** begin **

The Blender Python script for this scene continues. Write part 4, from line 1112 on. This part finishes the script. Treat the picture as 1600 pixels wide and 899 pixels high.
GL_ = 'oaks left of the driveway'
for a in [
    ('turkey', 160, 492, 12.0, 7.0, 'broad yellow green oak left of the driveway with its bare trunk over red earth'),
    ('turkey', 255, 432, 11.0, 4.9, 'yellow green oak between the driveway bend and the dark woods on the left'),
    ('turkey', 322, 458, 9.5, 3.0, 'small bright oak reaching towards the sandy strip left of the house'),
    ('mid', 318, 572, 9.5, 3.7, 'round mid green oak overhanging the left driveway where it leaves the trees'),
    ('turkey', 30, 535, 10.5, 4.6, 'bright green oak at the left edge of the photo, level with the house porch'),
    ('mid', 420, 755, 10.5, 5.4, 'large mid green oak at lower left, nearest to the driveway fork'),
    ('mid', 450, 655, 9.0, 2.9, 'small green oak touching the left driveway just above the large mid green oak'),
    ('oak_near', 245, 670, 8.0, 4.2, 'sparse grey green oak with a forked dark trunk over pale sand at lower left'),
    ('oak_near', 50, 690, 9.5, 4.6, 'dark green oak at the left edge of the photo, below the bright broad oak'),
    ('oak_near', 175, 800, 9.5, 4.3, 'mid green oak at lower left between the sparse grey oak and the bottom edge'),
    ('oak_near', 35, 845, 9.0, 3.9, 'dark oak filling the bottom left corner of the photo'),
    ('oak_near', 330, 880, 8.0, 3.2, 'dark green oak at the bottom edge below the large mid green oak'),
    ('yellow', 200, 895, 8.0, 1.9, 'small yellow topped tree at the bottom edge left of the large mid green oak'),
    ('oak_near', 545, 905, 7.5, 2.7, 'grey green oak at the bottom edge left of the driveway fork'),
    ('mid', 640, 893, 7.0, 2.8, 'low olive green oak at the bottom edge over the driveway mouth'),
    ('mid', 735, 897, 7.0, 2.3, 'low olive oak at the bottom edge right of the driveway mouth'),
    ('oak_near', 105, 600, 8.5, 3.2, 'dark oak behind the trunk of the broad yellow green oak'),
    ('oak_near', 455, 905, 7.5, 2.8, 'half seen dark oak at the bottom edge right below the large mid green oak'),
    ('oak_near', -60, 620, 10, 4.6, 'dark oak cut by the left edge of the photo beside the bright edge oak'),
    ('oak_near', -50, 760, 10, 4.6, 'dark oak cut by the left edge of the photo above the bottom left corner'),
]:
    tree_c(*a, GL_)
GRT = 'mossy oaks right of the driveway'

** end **

Required task:
Write out the entire listing exactly.

Final result:
The Blender Python script for this scene continues. Write part 4, from line 1112 on. This part finishes the script. Treat the picture as 1600 pixels wide and 899 pixels high.
GL_ = 'oaks left of the driveway'
for a in [
    ('turkey', 160, 492, 12.0, 7.0, 'broad yellow green oak left of the driveway with its bare trunk over red earth'),
    ('turkey', 255, 432, 11.0, 4.9, 'yellow green oak between the driveway bend and the dark woods on the left'),
    ('turkey', 322, 458, 9.5, 3.0, 'small bright oak reaching towards the sandy strip left of the house'),
    ('mid', 318, 572, 9.5, 3.7, 'round mid green oak overhanging the left driveway where it leaves the trees'),
    ('turkey', 30, 535, 10.5, 4.6, 'bright green oak at the left edge of the photo, level with the house porch'),
    ('mid', 420, 755, 10.5, 5.4, 'large mid green oak at lower left, nearest to the driveway fork'),
    ('mid', 450, 655, 9.0, 2.9, 'small green oak touching the left driveway just above the large mid green oak'),
    ('oak_near', 245, 670, 8.0, 4.2, 'sparse grey green oak with a forked dark trunk over pale sand at lower left'),
    ('oak_near', 50, 690, 9.5, 4.6, 'dark green oak at the left edge of the photo, below the bright broad oak'),
    ('oak_near', 175, 800, 9.5, 4.3, 'mid green oak at lower left between the sparse grey oak and the bottom edge'),
    ('oak_near', 35, 845, 9.0, 3.9, 'dark oak filling the bottom left corner of the photo'),
    ('oak_near', 330, 880, 8.0, 3.2, 'dark green oak at the bottom edge below the large mid green oak'),
    ('yellow', 200, 895, 8.0, 1.9, 'small yellow topped tree at the bottom edge left of the large mid green oak'),
    ('oak_near', 545, 905, 7.5, 2.7, 'grey green oak at the bottom edge left of the driveway fork'),
    ('mid', 640, 893, 7.0, 2.8, 'low olive green oak at the bottom edge over the driveway mouth'),
    ('mid', 735, 897, 7.0, 2.3, 'low olive oak at the bottom edge right of the driveway mouth'),
    ('oak_near', 105, 600, 8.5, 3.2, 'dark oak behind the trunk of the broad yellow green oak'),
    ('oak_near', 455, 905, 7.5, 2.8, 'half seen dark oak at the bottom edge right below the large mid green oak'),
    ('oak_near', -60, 620, 10, 4.6, 'dark oak cut by the left edge of the photo beside the bright edge oak'),
    ('oak_near', -50, 760, 10, 4.6, 'dark oak cut by the left edge of the photo above the bottom left corner'),
]:
    tree_c(*a, GL_)
GRT = 'mossy oaks right of the driveway'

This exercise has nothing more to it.